Ornament structured modernism. This is such a revolutionary idea that Schafter herself shies away from it at times. She makes claims only for central European art, though her brief analysis of Eugène-Emmanuel Viollet-le-Duc (71–72), for example, suggests French strands for other authors to follow, and her claim that art nouveau and Jugendstil were less ordered than Viennese production is debatable (117, 121). Lamentably, some sentences such as the following appear: “Although in apparent conflict with the central precepts of ‘high modernism’ that privileged material, technical, and expressive honesty, the contributions of fin-de-siècle art and architecture in central Europe are perhaps better appreciated from our own postmodern perspective” (180).

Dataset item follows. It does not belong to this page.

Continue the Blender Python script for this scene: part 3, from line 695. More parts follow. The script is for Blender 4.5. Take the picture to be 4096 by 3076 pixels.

Making the more cautious claim that perhaps only we postmoderns can appreciate these works, Schafter seems to rejoin the old-time Loosians who read ornament as very much in conflict with modernism. But in this book, indeed, in that very sentence, the reader discovers that this was only an “apparent conflict.” Hopefully this book will encourage others to investigate the historical effects of the incessantly repeated mantra whose hallowed status Schafter, with exhaustive research and guarded daring, questions here.